Sunday, May 16, 2010

Jekel Loves Hyde by Beth Fantaskey


Jill Jekel and Tristen Hyde are two high school students who gradually discover that they share a mysterious, possibly dangerous, connection to the old novel, The Strange Case of Dr. Jekyll and Mr. Hyde. As they race against the clock to figure out the puzzle, they start to fall for each other - which is probably the worst thing that could happen to them.

Jill Jekel has always obeyed her parents’ rules – especially the one about never opening the mysterious, old box in her father’s office. But when her dad is murdered, and her college savings disappear, this good girl is tempted to peek inside, because the contents just might be key to winning a lucrative chemistry scholarship.
To better her odds, Jill enlists the help of gorgeous, brooding Tristen Hyde, who has his own dark secrets locked away. As the team of Jekel and Hyde, they recreate experiments based on the classic novel, hoping not only to win a prize, but to save Tristen’s sanity. Maybe his life. As things heat up in the lab though, Jill’s accidental taste of a formula unleashes her darkest nature and will compel her to risk everything – even Tristen’s love – just for the thrill of being… bad.

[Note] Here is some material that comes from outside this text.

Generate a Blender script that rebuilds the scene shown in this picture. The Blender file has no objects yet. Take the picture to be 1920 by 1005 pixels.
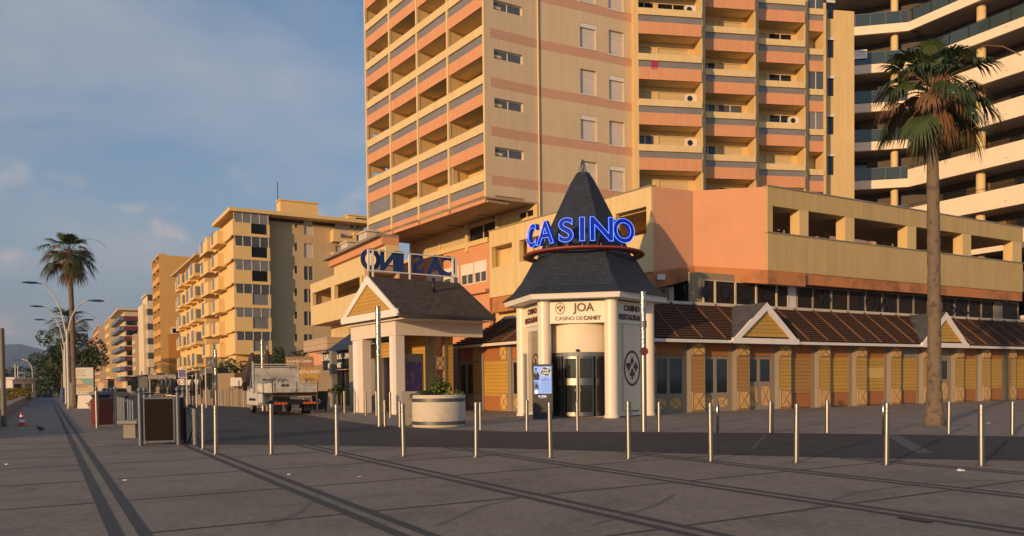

Romance, Murder, Mystery and a touch of a classic; this book screamed to me read me, read me my formula is perfection. Well, just like the original Dr. Jekyll’s formula this book was just bad.
The two main characters are not well developed, the author falls back on characteristics of Jekyll and Hyde from the Classic instead of making them into today teens. This would have been fine if the author had not relied so much on her readers having read the classic. Dr. Jekyll and Mr. Hyde is not a book that I read when I was a teen and I do not think that it is on many teen reading lists.

The Romance has no sizzle. Yes it is a “rocky” relationship and you wonder if they are really going to end up together but it is lacking that page turning element.

All of the murders take place before the book starts, so they are all memories/haunts. Which is fine but using the same formula over and over was unexciting. As for the “who done it” portion, it is very predictable. I guess all in all this book is totally predictable which made it boring.

When I started reading this book I was immediately hit with another parent who was totally incapable of taking care of herself. I am so tired of this trend in Young Adult novels. Being an adult with children I know that this is not a common occurrence and I guess I am getting tired of being portrayed as going to fall apart at the drop of a hat. Also, teens that take care of their parents, pay bills etc etc… without difficulty seems a bit unrealistic to me. Yes I know it happens but I would imagine it would put a load of stress on the teen decreasing their grades and relationships with others. These book (and others that I have read) seem to glorify this situation.

1 comment:

Sandy..... said...

Thanks for sharing... I'll have to add this one to my "to be read" list.